The Menominee River is a river in northwestern Michigan and northeastern Wisconsin in the United States. It is approximately 116 miles (187 km) long,[1] draining a rural forested area of northern Wisconsin and the Upper Peninsula of Michigan into Lake Michigan. Its entire course, with that of its tributary, the Brule River, forms part of the boundary between the two states.[2][3]
It is formed approximately 10 miles (16 km) northwest of Iron Mountain, Michigan, by the confluence of the Brule and Michigamme rivers. As the Menominee flows southeast it picks up the Pine River and travels past Kingsford, Michigan and Niagara, Wisconsin. It then flows generally south, making broad meanders collecting the Sturgeon, Pemebonwon and Pike rivers. It enters Green Bay on Lake Michigan from the north between Marinette, Wisconsin and Menominee, Michigan.
Along its course the Menominee River has been converted into a series of large reservoirs. The waters contained in these reservoirs are some of the area's deepest and cleanest lakes. Many of the lands around those waters are managed for recreational use, which ensures conservation and restricts shoreline development. The lakes are pristine, wild shores of forest lands instead of rows of cottages and docks.[4]

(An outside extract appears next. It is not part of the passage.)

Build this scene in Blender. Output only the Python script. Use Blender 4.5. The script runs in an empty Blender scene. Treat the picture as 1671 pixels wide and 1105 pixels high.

The region through which the river flows was formerly a center of iron ore mining.
The name of the river comes from an Algonquian term meaning "wild rice," or "in the place of wild rice," named for the Menominee tribe who lived in the area and subsisted on the plant. The Chippewa lived in the upper portion of the river basin and referred to the river as Me-ne-cane Sepe or "Many Little Islands River".
Menominee River sediments are contaminated with arsenic at Marinette, Wisconsin.[5]